I have visited over 55 different countries and lived for at least a year in another 5. I cannot remember meeting anyone who, if I mentioned Sherlock Holmes, had not heard of him. Yet the name Conan Doyle is seldom known. When running my training company's subsidiary in Tokyo in the early 1990s, I deliberately hid my connection to Doyle. I had to sit through many meetings with Japanese clients hearing how wonderful Holmes-san was (or Holmes-sama, indicating his God-like powers). Many clearly believed he had existed. I could not disabuse them or they would have lost face and I would have lost business. When a visiting professor at the Stockholm School of Economics’ campus in Latvia in the last decade, I taught many highly-educated Russian, Belarus, Ukrainian and Baltic businesspeople. Some simply would not accept my assurance that Holmes was the creation of my step-great grandfather. One, a Russian, wanted to know if the street in Riga which stood in for Baker Street in the most popular Holmes television series in Soviet times had borne any resemblance to the one where my step-great grandfather had lived. He was referring to Dr Watson. I don’t think he was joking.


The Hound of the Baskervilles is the most famous of the Holmes stories. Doyle located it on Dartmoor. Do you doubt this?



Here is the proof, a postcard of Dartmoor on which Doyle has written to his 9-year old son Adrian Malcolm: “This is where the Hound used to run about in the Story” He signed it D for Daddy. Yet there are Sherlockian “scholars” who still try and prove that the Hound ran about somewhere other than Dartmoor in order, presumably, to deny Doyle’s authorship.

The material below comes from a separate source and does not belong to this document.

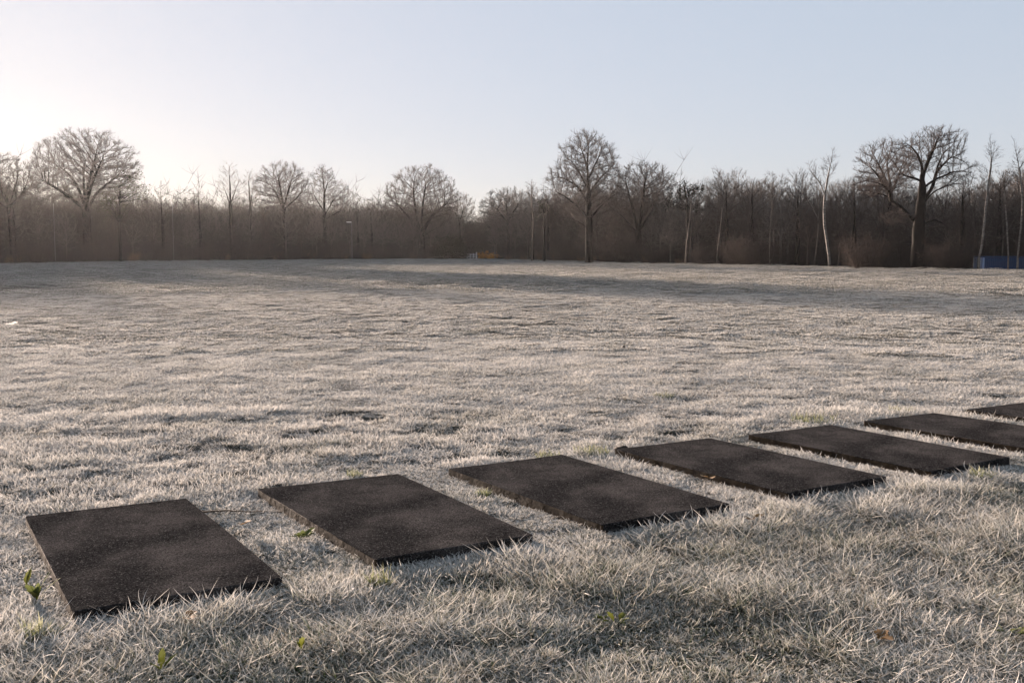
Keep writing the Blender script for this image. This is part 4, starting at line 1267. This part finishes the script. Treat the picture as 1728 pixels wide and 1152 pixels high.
def clod(name, label, cat, px, py, s, mat, seed):
    rs = random.Random(seed)
    bm = bmesh.new()
    bmesh.ops.create_icosphere(bm, subdivisions=3, radius=1.0)
    ph = [rs.uniform(0, 6) for _ in range(6)]
    for v in bm.verts:
        d = 1 + .18 * math.sin(3 * v.co.x + ph[0]) * math.cos(2.5 * v.co.y + ph[1]) + .12 * math.sin(6 * v.co.z + ph[2] + 4 * v.co.x) + rs.uniform(-.05, .05)
        v.co *= d
        v.co.x *= s[0]; v.co.y *= s[1]; v.co.z *= s[2]
    o = bm_obj(name, bm, mat, smooth=True)
    x, y = ground_pt(px, py, 0.03)
    o.location = (x, y, float(height(np.array([x]), np.array([y]))[0]) + s[2] * 0.6 + 0.02)
    return tag(o, label, cat)
clod('earth_clod', 'small dark clod on the open field beyond the third mat', 'clod', 1053, 586, (0.026, 0.026, 0.032), M['clod'], 1)
clod('earth_clod', 'dark lump of earth behind the left corner of the fourth mat', 'clod', 1048, 756, (0.05, 0.04, 0.022), M['clod'], 2)
# dark stick between the first two mats
o_ = out_new()
rs = np.random.RandomState(5)
x, y = ground_pt(390, 864, 0.03)
P = resample([(-0.17, 0, 0), (-0.05, 0.015, .006), (0.07, -0.005, .004), (0.18, 0.02, 0)], 0.03, rs, 0.006)
tube_chain(P, np.linspace(0.006, 0.003, len(P)), 6, o_)
st = link('fallen_stick', out_mesh('fallen_stick', o_, M['dead_wood']))
st.location = (x, y, float(height(np.array([x]), np.array([y]))[0]) + 0.035)
tag(st, 'thin dark stick lying between the first two mats', 'stick')

# ------------------------------------------------------------------ haze
me = bpy.data.meshes.new('haze')
bm = bmesh.new(); bmesh.ops.create_cube(bm, size=1.0)
for v in bm.verts: v.co = (v.co.x * 1340, v.co.y * 1340, (v.co.z + 0.5) * 23.0 - 1.3)
bm.to_mesh(me); bm.free()
hz = link('haze', me)
m, nt, out = new_mat('morning_haze')
pv = N(nt, 'ShaderNodeVolumePrincipled', Density=HAZE_DENSITY, Anisotropy=HAZE_ANISO)
pv.inputs['Color'].default_value = (0.93, 0.92, 0.93, 1)
nt.links.new(pv.outputs['Volume'], out.inputs['Volume'])
me.materials.append(m)
tag(hz, 'thin morning haze over the field and the wood', 'haze', kind='stuff')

The Conan Doyle Estate’s main purpose these days is to bring Sir Arthur out from under the shadow of his greatest creation and make the world aware not only of his other once-famous creations – e.g. Professor Challenger, Brigadier Gerard – but also of his own considerable achievements outside literature. Have a look at the Conan Doyle Estate website if you want to know more. However, try as we might, my fellow directors (the great niece and great nephew of Doyle) and I come up against this refusal by so many to accept that Sherlock Holmes was the product of Doyle’s superb imagination.


My copy of one of the best biographies of Doyle – Teller of Tales: The Life of Arthur Conan Doyle by Daniel Stashower – has this quote from T. S. Eliot in its frontispiece:


“Perhaps the greatest of the Sherlock Holmes mysteries is this: that when we talk of him we invariably fall into the fancy of his existence...Poe is more real than Dupin; but Sir A. Conan Doyle …, the author of a number of exciting stories which we read years ago and have forgotten, what has he to do with Holmes?”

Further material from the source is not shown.